--- Begin Rows ---

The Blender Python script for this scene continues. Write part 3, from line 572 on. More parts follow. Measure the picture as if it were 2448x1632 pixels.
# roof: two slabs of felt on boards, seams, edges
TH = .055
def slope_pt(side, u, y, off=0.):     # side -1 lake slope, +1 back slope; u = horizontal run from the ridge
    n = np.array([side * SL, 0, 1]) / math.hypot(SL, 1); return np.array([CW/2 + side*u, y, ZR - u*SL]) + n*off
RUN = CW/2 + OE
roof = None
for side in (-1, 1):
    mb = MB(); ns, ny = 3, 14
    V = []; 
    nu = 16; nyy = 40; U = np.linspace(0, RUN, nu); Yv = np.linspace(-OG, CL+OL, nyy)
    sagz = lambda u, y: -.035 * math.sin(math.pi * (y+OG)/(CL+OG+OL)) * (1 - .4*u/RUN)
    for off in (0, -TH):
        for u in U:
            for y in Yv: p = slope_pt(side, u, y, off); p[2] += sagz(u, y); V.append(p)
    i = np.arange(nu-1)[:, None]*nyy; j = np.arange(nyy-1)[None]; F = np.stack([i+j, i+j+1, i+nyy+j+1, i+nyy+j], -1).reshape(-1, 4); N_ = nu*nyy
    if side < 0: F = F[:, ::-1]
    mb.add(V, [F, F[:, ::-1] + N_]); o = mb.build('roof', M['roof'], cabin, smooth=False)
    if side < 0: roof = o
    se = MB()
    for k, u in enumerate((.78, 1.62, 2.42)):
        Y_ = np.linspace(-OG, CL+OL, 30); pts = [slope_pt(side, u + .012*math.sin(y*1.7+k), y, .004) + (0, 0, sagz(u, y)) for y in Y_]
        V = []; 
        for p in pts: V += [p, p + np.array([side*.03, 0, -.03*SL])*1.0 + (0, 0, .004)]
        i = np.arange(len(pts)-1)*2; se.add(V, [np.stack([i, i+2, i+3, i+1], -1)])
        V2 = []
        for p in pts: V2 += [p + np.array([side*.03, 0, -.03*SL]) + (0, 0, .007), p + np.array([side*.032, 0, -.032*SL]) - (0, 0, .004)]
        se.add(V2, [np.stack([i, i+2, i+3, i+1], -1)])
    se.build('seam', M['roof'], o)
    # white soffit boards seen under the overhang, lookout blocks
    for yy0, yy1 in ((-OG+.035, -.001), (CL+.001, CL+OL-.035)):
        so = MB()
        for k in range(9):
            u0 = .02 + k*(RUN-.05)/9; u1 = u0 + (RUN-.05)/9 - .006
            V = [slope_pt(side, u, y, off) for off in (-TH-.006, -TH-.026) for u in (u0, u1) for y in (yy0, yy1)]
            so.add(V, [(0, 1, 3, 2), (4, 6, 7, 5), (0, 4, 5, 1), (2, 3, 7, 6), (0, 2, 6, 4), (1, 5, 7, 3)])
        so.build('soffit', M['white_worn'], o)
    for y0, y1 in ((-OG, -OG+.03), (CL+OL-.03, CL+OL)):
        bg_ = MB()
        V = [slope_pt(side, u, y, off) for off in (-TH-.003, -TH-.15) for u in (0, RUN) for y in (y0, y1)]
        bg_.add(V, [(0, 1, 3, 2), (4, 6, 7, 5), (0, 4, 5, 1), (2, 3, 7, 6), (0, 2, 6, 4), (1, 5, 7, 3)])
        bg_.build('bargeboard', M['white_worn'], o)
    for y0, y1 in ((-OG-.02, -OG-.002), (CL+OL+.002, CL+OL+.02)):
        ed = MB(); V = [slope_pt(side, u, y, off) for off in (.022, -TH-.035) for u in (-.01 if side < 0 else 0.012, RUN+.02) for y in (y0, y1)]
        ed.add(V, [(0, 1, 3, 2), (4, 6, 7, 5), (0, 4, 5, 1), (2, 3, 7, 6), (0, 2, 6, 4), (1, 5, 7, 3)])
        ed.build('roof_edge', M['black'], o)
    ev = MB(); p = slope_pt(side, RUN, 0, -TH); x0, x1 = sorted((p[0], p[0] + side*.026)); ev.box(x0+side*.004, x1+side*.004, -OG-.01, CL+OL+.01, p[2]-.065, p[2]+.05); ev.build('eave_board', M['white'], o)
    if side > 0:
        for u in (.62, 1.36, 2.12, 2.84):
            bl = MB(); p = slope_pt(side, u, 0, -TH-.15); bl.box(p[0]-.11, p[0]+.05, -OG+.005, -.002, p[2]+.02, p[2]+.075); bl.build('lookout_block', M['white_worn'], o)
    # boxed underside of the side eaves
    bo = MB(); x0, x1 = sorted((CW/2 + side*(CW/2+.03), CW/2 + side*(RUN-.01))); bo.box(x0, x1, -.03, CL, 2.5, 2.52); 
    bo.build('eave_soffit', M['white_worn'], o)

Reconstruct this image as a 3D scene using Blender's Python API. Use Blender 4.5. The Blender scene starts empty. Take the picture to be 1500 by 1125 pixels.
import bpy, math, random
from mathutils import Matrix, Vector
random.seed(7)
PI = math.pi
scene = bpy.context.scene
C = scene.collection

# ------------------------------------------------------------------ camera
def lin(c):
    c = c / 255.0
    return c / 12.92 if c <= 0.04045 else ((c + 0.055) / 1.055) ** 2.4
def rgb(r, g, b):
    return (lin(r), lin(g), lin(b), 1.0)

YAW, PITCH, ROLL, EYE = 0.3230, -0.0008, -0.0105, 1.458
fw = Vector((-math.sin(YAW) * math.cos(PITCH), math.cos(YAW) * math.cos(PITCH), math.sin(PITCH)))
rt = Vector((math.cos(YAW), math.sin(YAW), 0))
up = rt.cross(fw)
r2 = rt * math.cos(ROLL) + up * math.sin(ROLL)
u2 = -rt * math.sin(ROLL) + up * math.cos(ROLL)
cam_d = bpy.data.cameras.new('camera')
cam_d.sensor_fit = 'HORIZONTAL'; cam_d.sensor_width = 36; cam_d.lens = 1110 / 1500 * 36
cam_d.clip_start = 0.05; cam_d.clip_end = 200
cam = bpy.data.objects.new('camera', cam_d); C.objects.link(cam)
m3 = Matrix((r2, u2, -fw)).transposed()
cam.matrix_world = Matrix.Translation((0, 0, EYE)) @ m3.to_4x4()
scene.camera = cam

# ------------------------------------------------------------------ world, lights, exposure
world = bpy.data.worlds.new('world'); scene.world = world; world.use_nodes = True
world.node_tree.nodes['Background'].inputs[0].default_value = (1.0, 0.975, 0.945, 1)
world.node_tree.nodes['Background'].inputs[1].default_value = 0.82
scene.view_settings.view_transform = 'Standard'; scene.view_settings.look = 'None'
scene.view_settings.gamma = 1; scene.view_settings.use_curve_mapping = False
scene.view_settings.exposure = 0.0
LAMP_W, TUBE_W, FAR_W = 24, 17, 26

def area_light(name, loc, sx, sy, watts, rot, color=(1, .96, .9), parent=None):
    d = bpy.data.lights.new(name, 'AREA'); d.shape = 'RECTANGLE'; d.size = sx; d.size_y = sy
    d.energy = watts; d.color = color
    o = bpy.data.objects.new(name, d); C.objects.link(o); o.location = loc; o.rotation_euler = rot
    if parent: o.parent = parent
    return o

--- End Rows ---

Repeat the data verbatim.

• Finished exercise:
The Blender Python script for this scene continues. Write part 3, from line 572 on. More parts follow. Measure the picture as if it were 2448x1632 pixels.
# roof: two slabs of felt on boards, seams, edges
TH = .055
def slope_pt(side, u, y, off=0.):     # side -1 lake slope, +1 back slope; u = horizontal run from the ridge
    n = np.array([side * SL, 0, 1]) / math.hypot(SL, 1); return np.array([CW/2 + side*u, y, ZR - u*SL]) + n*off
RUN = CW/2 + OE
roof = None
for side in (-1, 1):
    mb = MB(); ns, ny = 3, 14
    V = []; 
    nu = 16; nyy = 40; U = np.linspace(0, RUN, nu); Yv = np.linspace(-OG, CL+OL, nyy)
    sagz = lambda u, y: -.035 * math.sin(math.pi * (y+OG)/(CL+OG+OL)) * (1 - .4*u/RUN)
    for off in (0, -TH):
        for u in U:
            for y in Yv: p = slope_pt(side, u, y, off); p[2] += sagz(u, y); V.append(p)
    i = np.arange(nu-1)[:, None]*nyy; j = np.arange(nyy-1)[None]; F = np.stack([i+j, i+j+1, i+nyy+j+1, i+nyy+j], -1).reshape(-1, 4); N_ = nu*nyy
    if side < 0: F = F[:, ::-1]
    mb.add(V, [F, F[:, ::-1] + N_]); o = mb.build('roof', M['roof'], cabin, smooth=False)
    if side < 0: roof = o
    se = MB()
    for k, u in enumerate((.78, 1.62, 2.42)):
        Y_ = np.linspace(-OG, CL+OL, 30); pts = [slope_pt(side, u + .012*math.sin(y*1.7+k), y, .004) + (0, 0, sagz(u, y)) for y in Y_]
        V = []; 
        for p in pts: V += [p, p + np.array([side*.03, 0, -.03*SL])*1.0 + (0, 0, .004)]
        i = np.arange(len(pts)-1)*2; se.add(V, [np.stack([i, i+2, i+3, i+1], -1)])
        V2 = []
        for p in pts: V2 += [p + np.array([side*.03, 0, -.03*SL]) + (0, 0, .007), p + np.array([side*.032, 0, -.032*SL]) - (0, 0, .004)]
        se.add(V2, [np.stack([i, i+2, i+3, i+1], -1)])
    se.build('seam', M['roof'], o)
    # white soffit boards seen under the overhang, lookout blocks
    for yy0, yy1 in ((-OG+.035, -.001), (CL+.001, CL+OL-.035)):
        so = MB()
        for k in range(9):
            u0 = .02 + k*(RUN-.05)/9; u1 = u0 + (RUN-.05)/9 - .006
            V = [slope_pt(side, u, y, off) for off in (-TH-.006, -TH-.026) for u in (u0, u1) for y in (yy0, yy1)]
            so.add(V, [(0, 1, 3, 2), (4, 6, 7, 5), (0, 4, 5, 1), (2, 3, 7, 6), (0, 2, 6, 4), (1, 5, 7, 3)])
        so.build('soffit', M['white_worn'], o)
    for y0, y1 in ((-OG, -OG+.03), (CL+OL-.03, CL+OL)):
        bg_ = MB()
        V = [slope_pt(side, u, y, off) for off in (-TH-.003, -TH-.15) for u in (0, RUN) for y in (y0, y1)]
        bg_.add(V, [(0, 1, 3, 2), (4, 6, 7, 5), (0, 4, 5, 1), (2, 3, 7, 6), (0, 2, 6, 4), (1, 5, 7, 3)])
        bg_.build('bargeboard', M['white_worn'], o)
    for y0, y1 in ((-OG-.02, -OG-.002), (CL+OL+.002, CL+OL+.02)):
        ed = MB(); V = [slope_pt(side, u, y, off) for off in (.022, -TH-.035) for u in (-.01 if side < 0 else 0.012, RUN+.02) for y in (y0, y1)]
        ed.add(V, [(0, 1, 3, 2), (4, 6, 7, 5), (0, 4, 5, 1), (2, 3, 7, 6), (0, 2, 6, 4), (1, 5, 7, 3)])
        ed.build('roof_edge', M['black'], o)
    ev = MB(); p = slope_pt(side, RUN, 0, -TH); x0, x1 = sorted((p[0], p[0] + side*.026)); ev.box(x0+side*.004, x1+side*.004, -OG-.01, CL+OL+.01, p[2]-.065, p[2]+.05); ev.build('eave_board', M['white'], o)
    if side > 0:
        for u in (.62, 1.36, 2.12, 2.84):
            bl = MB(); p = slope_pt(side, u, 0, -TH-.15); bl.box(p[0]-.11, p[0]+.05, -OG+.005, -.002, p[2]+.02, p[2]+.075); bl.build('lookout_block', M['white_worn'], o)
    # boxed underside of the side eaves
    bo = MB(); x0, x1 = sorted((CW/2 + side*(CW/2+.03), CW/2 + side*(RUN-.01))); bo.box(x0, x1, -.03, CL, 2.5, 2.52); 
    bo.build('eave_soffit', M['white_worn'], o)

Reconstruct this image as a 3D scene using Blender's Python API. Use Blender 4.5. The Blender scene starts empty. Take the picture to be 1500 by 1125 pixels.
import bpy, math, random
from mathutils import Matrix, Vector
random.seed(7)
PI = math.pi
scene = bpy.context.scene
C = scene.collection

# ------------------------------------------------------------------ camera
def lin(c):
    c = c / 255.0
    return c / 12.92 if c <= 0.04045 else ((c + 0.055) / 1.055) ** 2.4
def rgb(r, g, b):
    return (lin(r), lin(g), lin(b), 1.0)

YAW, PITCH, ROLL, EYE = 0.3230, -0.0008, -0.0105, 1.458
fw = Vector((-math.sin(YAW) * math.cos(PITCH), math.cos(YAW) * math.cos(PITCH), math.sin(PITCH)))
rt = Vector((math.cos(YAW), math.sin(YAW), 0))
up = rt.cross(fw)
r2 = rt * math.cos(ROLL) + up * math.sin(ROLL)
u2 = -rt * math.sin(ROLL) + up * math.cos(ROLL)
cam_d = bpy.data.cameras.new('camera')
cam_d.sensor_fit = 'HORIZONTAL'; cam_d.sensor_width = 36; cam_d.lens = 1110 / 1500 * 36
cam_d.clip_start = 0.05; cam_d.clip_end = 200
cam = bpy.data.objects.new('camera', cam_d); C.objects.link(cam)
m3 = Matrix((r2, u2, -fw)).transposed()
cam.matrix_world = Matrix.Translation((0, 0, EYE)) @ m3.to_4x4()
scene.camera = cam

# ------------------------------------------------------------------ world, lights, exposure
world = bpy.data.worlds.new('world'); scene.world = world; world.use_nodes = True
world.node_tree.nodes['Background'].inputs[0].default_value = (1.0, 0.975, 0.945, 1)
world.node_tree.nodes['Background'].inputs[1].default_value = 0.82
scene.view_settings.view_transform = 'Standard'; scene.view_settings.look = 'None'
scene.view_settings.gamma = 1; scene.view_settings.use_curve_mapping = False
scene.view_settings.exposure = 0.0
LAMP_W, TUBE_W, FAR_W = 24, 17, 26

def area_light(name, loc, sx, sy, watts, rot, color=(1, .96, .9), parent=None):
    d = bpy.data.lights.new(name, 'AREA'); d.shape = 'RECTANGLE'; d.size = sx; d.size_y = sy
    d.energy = watts; d.color = color
    o = bpy.data.objects.new(name, d); C.objects.link(o); o.location = loc; o.rotation_euler = rot
    if parent: o.parent = parent
    return o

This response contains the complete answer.